Failure to comply with the above provisions could result in that person facing a sentence of imprisonment for a period not exceeding five years or face a fine whereby in respect of a first infringement, not exceed R50 000 and in respect of a second or subsequent infringement, not exceed R100 000.

Should a person intend on carrying a firearm in a public place, the Act places strict emphasis on how the firearm must be carried. If the firearm is a handgun, Section 84 states that it must be in a holster or similar holder designed to carry a handgun and it must be attached to his or her person. The firearm must be completely covered and the person carrying the firearm must be able to exercise effective control over such firearm. Failure to comply with section 84 could result in the infringer facing a sentence of imprisonment for a period not exceeding two years.

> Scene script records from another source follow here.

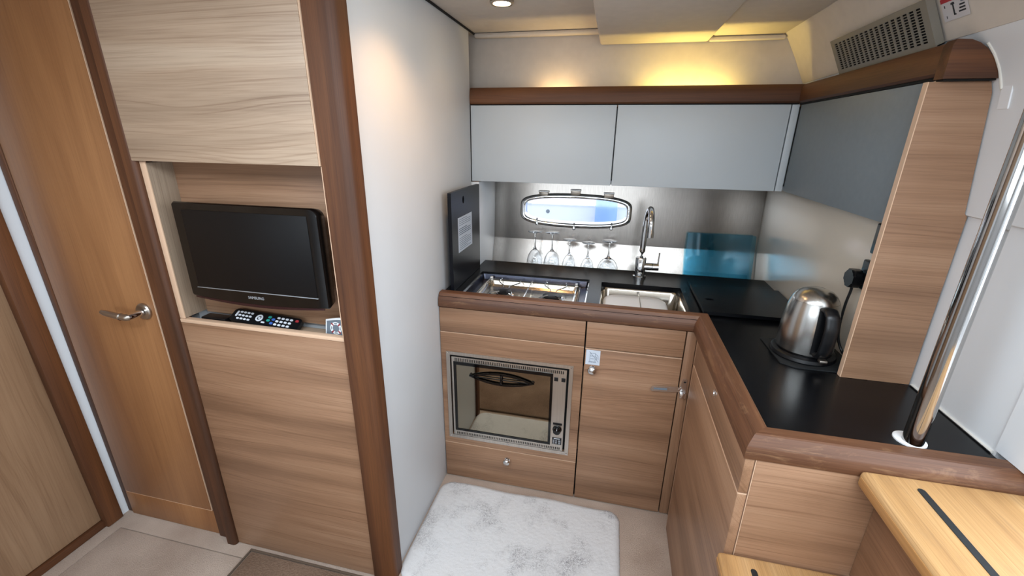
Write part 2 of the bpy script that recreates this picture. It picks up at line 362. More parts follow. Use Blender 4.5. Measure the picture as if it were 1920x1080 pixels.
# back hull: upper cream lining, splash wall, hull skin with portlight hole
WC = (-0.180, 1.139)
def wloop(a, b, y, n=None, ang=None):
    out = []
    for t in ang:
        c, s = math.cos(t), math.sin(t); e = 2/5.0
        x = a*math.copysign(abs(c)**e, c); z = b*math.copysign(abs(s)**e, s)
        z *= 1 - 0.22*(x/a)**2
        out.append((x, z))
    return out
def hole_panel(bm, a, b, x0, x1, z0, z1, yf, thick):
    base = [2*math.pi*k/72 for k in range(72)]
    cor = [math.atan2(z - WC[1], x - WC[0]) % (2*math.pi) for x, z in ((x1, z1), (x0, z1), (x0, z0), (x1, z0))]
    ins = []
    for x, z in wloop(a, b, 0, ang=base): ins.append((math.atan2(z, x) % (2*math.pi), x + WC[0], z + WC[1]))
    ins.sort()
    def outer(t):
        c, s = math.cos(t), math.sin(t); k = 1e9
        if c > 1e-9: k = min(k, (x1 - WC[0])/c)
        if c < -1e-9: k = min(k, (x0 - WC[0])/c)
        if s > 1e-9: k = min(k, (z1 - WC[1])/s)
        if s < -1e-9: k = min(k, (z0 - WC[1])/s)
        return WC[0] + k*c, WC[1] + k*s
    outs = [outer(t) for t, _, _ in ins]
    for tc_, (x, z) in zip(cor, ((x1, z1), (x0, z1), (x0, z0), (x1, z0))):   # snap the nearest sample to each corner
        i = min(range(len(ins)), key=lambda q: abs((ins[q][0] - tc_ + math.pi) % (2*math.pi) - math.pi)); outs[i] = (x, z)
    A = [(x, yf(z), z) for _, x, z in ins]; B = [(x, yf(z), z) for x, z in outs]
    A2 = [(x, y + thick, z) for x, y, z in A]; B2 = [(x, y + thick, z) for x, y, z in B]
    return loft(bm, [A, B, B2, A2, A], False, False)
ysp = lambda z: 2.26 + 0.078*(z - 0.978)
wb = obj('wall_back', hole_panel(BM(), 0.272, 0.074, -0.75, 1.0, 0.70, 1.60, lambda z: ysp(z) + 0.012, 0.05), whiteb, None, (0, 2.3, 0.7)); struct(wb, 'hull side behind the galley', 'wall')
obj('hull_low', box(BM(), -0.75, 1.0, 2.30, 2.36, 0.0, 0.72), whiteb, wb)
wu = obj('upper_lining', box(BM(), -0.70, 0.80, 2.082, 2.10, 1.642, 1.925, 0.001), cream, wb)
obj('hull_top', box(BM(), -0.75, 1.0, 2.29, 2.36, 1.58, 1.95), whiteb, wb)
# galley side returns
sl = bx('wall_galley_left', whiteb, None, -0.66, -0.610, 1.985, 2.31, 0.80, 1.298, 0.001)
struct(sl, 'narrow white return beside the black board', 'wall')
sr = struct(bx('wall_galley_right', creamg, None, 0.712, 0.79, 1.2205, 2.31, 0.80, 1.302, 0.001), 'glossy cream side wall behind the kettle', 'wall')
# right (aft) bulkhead with cove to the ceiling
prof = [(0.812, 0.0), (0.812, 0.86), (0.806, 1.338), (0.798, 1.342), (0.770, 1.60), (0.762, 1.622), (0.752, 1.645), (0.735, 1.672), (0.718, 1.692), (0.700, 1.712), (0.655, 1.80), (0.615, 1.87), (0.575, 1.91), (0.545, 1.926)]
bm = BM(); n = len(prof)
loft(bm, [[(x, 0.925, z) for x, z in prof] + [(0.90, 0.925, 1.926), (0.90, 0.925, 0.0)], [(x, 2.37, z) for x, z in prof] + [(0.90, 2.37, 1.926), (0.90, 2.37, 0.0)]])
pe = [(0.8054 + (0.0005 if z < 1.3 else 0), z) for x, z in ((0, 0.9088),)] + prof[2:]
loft(bm, [[(x, 0.80, z) for x, z in pe] + [(0.90, 0.80, 1.926), (0.90, 0.80, 0.9088)], [(x, 0.924, z) for x, z in pe] + [(0.90, 0.924, 1.926), (0.90, 0.924, 0.9088)]])
wr = struct(obj('wall_right', bm, whiteb, None, (0.85, 1.4, 0.0), True, 40), 'white bulkhead behind the handrail, curving into the ceiling', 'wall')
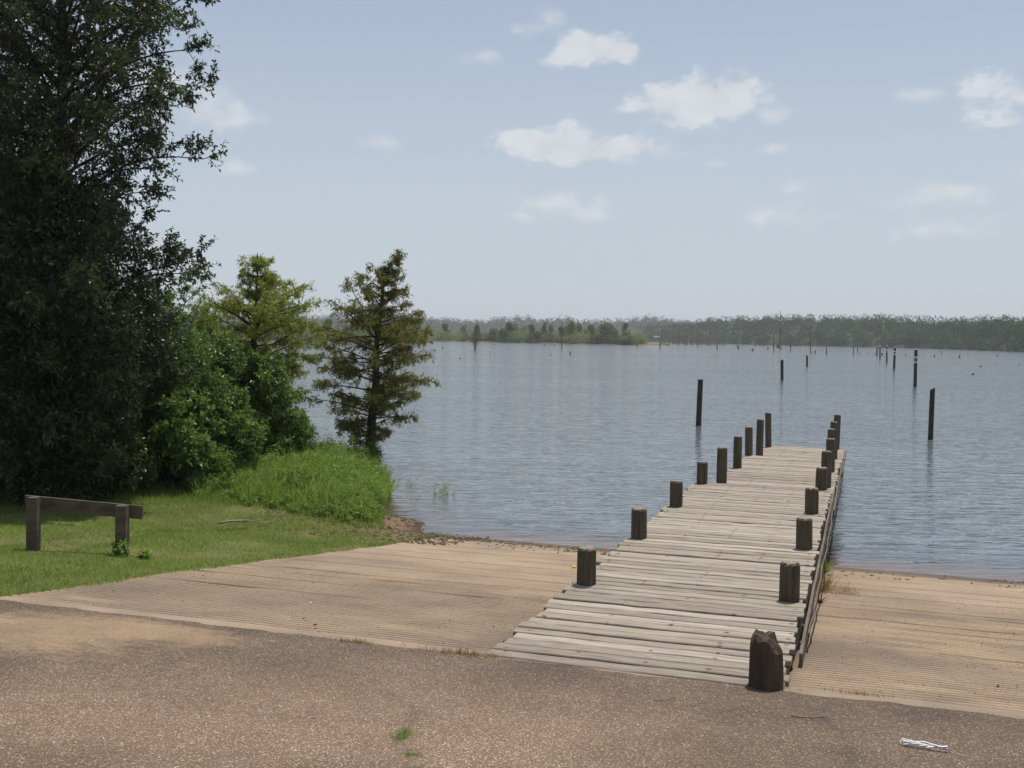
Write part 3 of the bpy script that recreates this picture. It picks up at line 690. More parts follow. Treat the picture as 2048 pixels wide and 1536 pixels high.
def cypress(px, D, prof, H, seed, lm, label, nb, z=None, lean=0.0, tip=0.0, dense=1.0, sway=0.03):
    root, x, y, z = tree_root('cypress_tree', px, D, label, 'tree', z=z); rng = np.random.default_rng(seed)
    zs = np.array([q[0] for q in prof])-z; rl = np.array([q[1] for q in prof]); rr_ = np.array([q[2] for q in prof])
    n = 16; tz = np.linspace(-.3, H, n); tp = np.zeros((n, 3)); tp[:, 2] = tz
    tp[:, 0] = lean*np.clip(tz/H, 0, 1)+np.cumsum(rng.normal(0, sway, n))*.6+tip*np.clip((tz/H-.86)/.14, 0, 1)**1.5; tp[:, 1] = np.cumsum(rng.normal(0, sway, n))*.6
    tp[:, 0] -= tp[0, 0]; tp[:, 1] -= tp[0, 1]
    wd = Acc(); lf = Acc(); tr_ = np.interp(tz, [-.3, .1, .5, H*.55, H], [.27, .2, .13, .07, .008]); wd.tube(tp, tr_, 10)
    lay = 0
    for k in range(nb):
        f = (k+.5)/nb; h = (0.10+0.89*f)*H; h += rng.normal(0, .06); a = k*2.39996+rng.normal(0, .4)
        R0_ = np.interp(h, zs, rl); R1_ = np.interp(h, zs, rr_); c = math.cos(a)
        R = (R1_ if c > 0 else R0_)*abs(c)+(R0_+R1_)/2*(1-abs(c)); R *= rng.choice([.22, .5, .78, .95, 1.0, 1.15])
        if R < .06: continue
        b = np.array([np.interp(h, tz, tp[:, q]) for q in range(3)]); nn_ = 7; t = np.linspace(0, 1, nn_)
        d = np.array([math.cos(a), math.sin(a), 0]); rise = rng.uniform(.0, .45)*R*(1+1.0*f)
        P = b+d[None]*R*t[:, None]; P[:, 2] += (rise+rng.normal(0, .10)*R)*t-rng.uniform(.02, .16)*R*t*t; P[:, :2] += rng.normal(0, .03*R, (nn_, 2))*t[:, None]
        wd.tube(P, np.linspace(.006+.018*min(1, R), .003, nn_), 5, cap=False)
        m = int(5+13*R*dense); ts = rng.uniform(.20, 1, m)**.8; S0 = np.stack([np.interp(ts, t, P[:, q]) for q in range(3)], -1)
        sd = np.sign(rng.normal(0, 1, m))[:, None]; perp = np.array([-d[1], d[0], 0])
        ts[0] = 1.0; dr = norm(d*rng.uniform(.3, .9, (m, 1))+perp*sd*rng.uniform(.3, 1, (m, 1))+np.array([0, 0, 1])*rng.normal(.02, .50, (m, 1)))
        ln = (.10+.22*R*(1.1-ts))*rng.uniform(.6, 1.3, m); S1 = S0+dr*ln[:, None]; wd.sticks(S0, S1, .0045, .002)
        q = 5; u = rng.uniform(.1, 1, (m, q, 1)); T0 = (S0[:, None]+(S1-S0)[:, None]*u).reshape(-1, 3)
        td = norm(np.repeat(dr, q, 0)*.5+rng.normal(0, .55, (m*q, 3))+np.array([0, 0, -.18])); T1 = T0+td*rng.uniform(.05, .13, (m*q, 1))
        wd.sticks(T0, T1, .002, .001)
        w_ = 6; u = rng.uniform(0, 1, (m*q, w_, 1)); C = (T0[:, None]+(T1-T0)[:, None]*u).reshape(-1, 3); N = len(C)
        D_ = norm(np.repeat(td, w_, 0)*.45+rng.normal(0, .55, (N, 3))+np.array([0, 0, -.35]))
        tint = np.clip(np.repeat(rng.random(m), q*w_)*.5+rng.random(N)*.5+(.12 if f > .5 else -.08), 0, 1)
        lf.leaves(C, D_, .062*rng.uniform(.6, 1.3, N), .019, tint, .3, rng, .1)
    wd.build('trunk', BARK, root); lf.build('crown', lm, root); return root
c2p = [(0.3, .35, .35), (.7, .55, .6), (1.0, 1.0, .8), (1.35, 1.75, 1.0), (1.6, 1.35, 1.25), (2.0, 1.3, 1.65), (2.6, 1.4, 1.5), (3.0, 1.5, 1.6), (3.3, 1.45, 1.5), (3.6, 1.0, 1.05), (3.95, 1.2, .8), (4.25, .55, .65), (4.6, .42, .55), (4.85, .16, .22), (5.4, .03, .08)]
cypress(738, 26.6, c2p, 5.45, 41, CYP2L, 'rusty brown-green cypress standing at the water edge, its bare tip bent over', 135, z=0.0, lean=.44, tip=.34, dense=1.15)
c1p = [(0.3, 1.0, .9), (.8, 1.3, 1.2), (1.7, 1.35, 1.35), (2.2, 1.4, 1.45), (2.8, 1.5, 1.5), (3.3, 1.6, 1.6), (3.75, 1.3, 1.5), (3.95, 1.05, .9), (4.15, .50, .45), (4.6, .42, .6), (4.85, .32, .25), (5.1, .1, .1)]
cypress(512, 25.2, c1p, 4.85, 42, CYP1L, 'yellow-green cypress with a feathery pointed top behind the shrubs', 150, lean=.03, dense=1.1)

cypress(418, 26.6, [(z_*.74, a_*.62, b_*.62) for z_, a_, b_ in c1p], 3.5, 43, CYP1L, 'young yellow-green cypress between the tall oak and the pointed green cypress', 80, dense=1.1)

# ------------------------------------------------------------------ weeds, bushes, grass
def stems(parent_or_name, P, H, per, L, Wd, lm, seed, up=0.3, name=None, parent=None, top=False):
    rng = np.random.default_rng(seed); N = len(P); d = norm(np.array([0, 0, 1.0])+rng.normal(0, .22, (N, 3))); T = P+d*H[:, None]
    st = Acc(); lf = Acc(); st.sticks(P, T, .003, .0012)
    s = rng.uniform(.3, 1, (N, per, 1))**.8; C = (P[:, None]+(T-P)[:, None]*s).reshape(-1, 3); n = len(C)
    D = norm(rng.normal(0, 1, (n, 3))*np.array([1, 1, .35])+np.array([0, 0, up])); tint = np.clip(np.repeat(rng.random(N), per)*.5+rng.random(n)*.5, 0, 1)
    lf.leaves(C, D, L*rng.uniform(.6, 1.3, n), Wd, tint, .3, rng, .2)
    V = np.concatenate(st.V+lf.V); ns_ = sum(len(v) for v in st.V); Q = np.concatenate([np.concatenate(st.Q), np.concatenate(lf.Q)+ns_]); a = np.concatenate(st.aq+lf.aq)
    return mesh_np(name or parent_or_name, V, Q, lm, parent, False, fattr={'rnd': a})
def photo_px(P):
    v = P-np.array([0, 0, EYE]); w_ = v@cF; return 1024+FPX*(v@cR)/w_, 768-FPX*(v@cU)/w_
rng = np.random.default_rng(50)
N = 60000; X = rng.uniform(-9.5, -2.3, N); Y = rng.uniform(17.5, 27.5, N); Z = land_z(X, Y); P = np.stack([X, Y, Z], -1)
s = shore_dist(X, Y); px, py = photo_px(P)
front = np.interp(px, [350, 480, 520, 600, 700, 775], [985, 1004, 1010, 1022, 1046, 1040])
ok = (s > -.12) & (px > 365) & (px < 790) & (py < front+6*np.sin(px*.13)) & (Y < 26.5)
P = P[ok]; py = py[ok]; px = px[ok]; s_ = s[ok]; hgt = np.interp(front[ok]-py, [0, 12, 50, 120], [.10, .22, .40, .42])*rng.uniform(.6, 1.15, len(P))*(0.8+.45*fbm(P[:, 0]*1.1, P[:, 1]*1.1))
keep = rng.random(len(P)) < np.where(py < front[ok]-60, .45, .9)*np.where(px < 470, .6, 1)
P = P[keep]; hgt = hgt[keep]*np.where(rng.random(keep.sum()) > .93, 1.45, 1)
gap = fbm(P[:, 0]*1.7+3, P[:, 1]*1.7+9) > .40; P = P[gap]; hgt = hgt[gap]
PG = P[rng.choice(len(P), min(len(P), 7000), False)]
if len(P) > 6500: q = rng.choice(len(P), 6500, False); P = P[q]; hgt = hgt[q]
tag(stems('waterside_weeds', P, hgt*(.15+1.6*fbm(P[:, 0]*2.6+5, P[:, 1]*2.6)), 17, .078, .019, WEEDL, 51), kind='stuff')
N = len(PG); d = norm(np.array([0, 0, 1.])+rng.normal(0, .35, (N, 3))*[1, 1, .2]); a_ = rng.uniform(0, 6.28, N); S_ = np.stack([np.cos(a_), np.sin(a_), 0*a_], -1)*.006
Lb_ = rng.uniform(.25, .75, N)*(.4+fbm(PG[:, 0]*2+1, PG[:, 1]*2)); mid_ = PG+d*Lb_[:, None]*.6; V = np.zeros((N, 5, 3)); V[:, 0] = PG-S_; V[:, 1] = PG+S_; V[:, 2] = mid_+S_*.8; V[:, 3] = mid_-S_*.8; V[:, 4] = mid_+(d+rng.normal(0, .4, (N, 3))-[0, 0, .25])*Lb_[:, None]*.4
b_ = np.arange(N)[:, None]*5
tag(mesh_np('waterside_grass', V.reshape(-1, 3), [b_+np.array([[0, 1, 2, 3]]), b_+np.array([[3, 2, 4]])], GRASSM, None, False, fattr={'rnd': np.tile(rng.random(N), 2)}), kind='stuff')
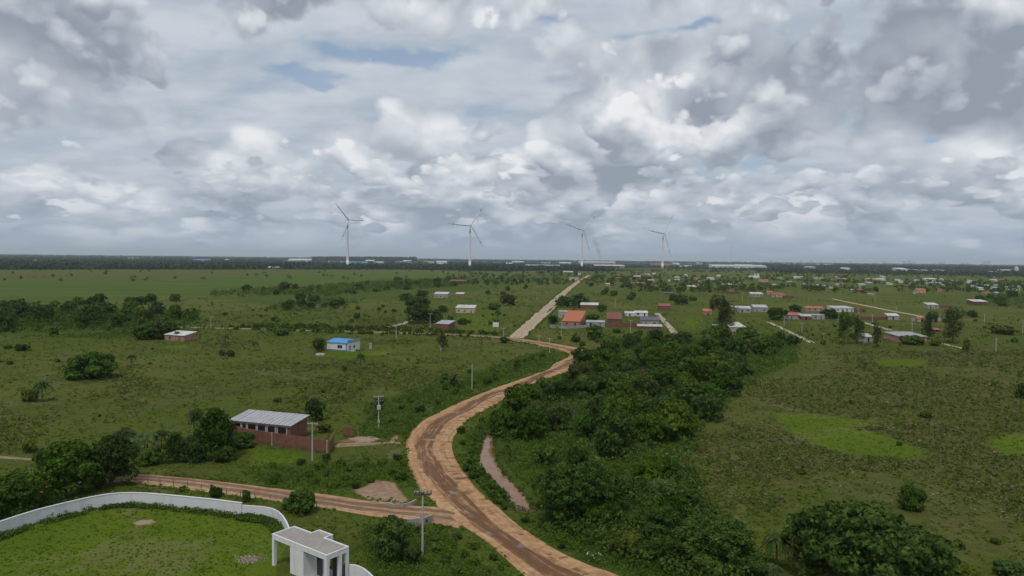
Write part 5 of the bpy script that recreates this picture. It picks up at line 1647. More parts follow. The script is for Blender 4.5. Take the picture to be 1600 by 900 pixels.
# slim lattice mast on the skyline
p = at(1142, 417); k = mpp(1142, 417)
t = empty("radio_mast", (p.x, p.y, 0), 0, "thin lattice radio mast rising faintly behind the village woods", "mast")
mb = MB()
for a in range(3):
    c, s = math.cos(a * 2.094) * .9, math.sin(a * 2.094) * .9
    mb.tube((c, s, 0), (c * .6, s * .6, 36 * k), .28, .2, 5)
for i in range(28):
    z = 36 * k * i / 28
    for a in range(3):
        c, s = math.cos(a * 2.094) * .8, math.sin(a * 2.094) * .8
        c2, s2 = math.cos((a + 1) * 2.094) * .8, math.sin((a + 1) * 2.094) * .8
        mb.tube((c, s, z), (c2, s2, z + 36 * k / 28), .14, .14, 4)
mb.obj("lattice", M_steel, t)
MB().tube((0, 0, 36 * k), (0, 0, 39 * k), .2, .1, 6).obj("aerial", M_steel, t)
for i, x in enumerate((845, 852, 858, 866, 872, 881)):
    y = 408.0; p = at(x, y); k = mpp(x, y)
    o = empty("factory_chimney", (p.x, p.y, 0), 0, f"thin chimney on the skyline above the long factory roof, {ordinal(i + 1)} from the second turbine's side", "chimney", "thin chimneys on the skyline")
    MB().tube((0, 0, 0), (0, 0, 4.6 * k), 2.4, 1.8, 8).tube((0, 0, 4.6 * k), (0, 0, 4.9 * k), 3, 3, 8).obj("stack", M_concrete, o)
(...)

In view of the above, the consequences of infringing the provisions of the Act far outweigh the necessity to discharge a firearm in a public place without having good reason to do so. Gun violence in South Africa over the past few decades has increasesd, so therefore, curtailing the negligent use of firearms, without paying close attention to the various aspects of safety that must be adhered to when handling a firearm, is one of the main objectives, the above provisions of the Act intends on achieving.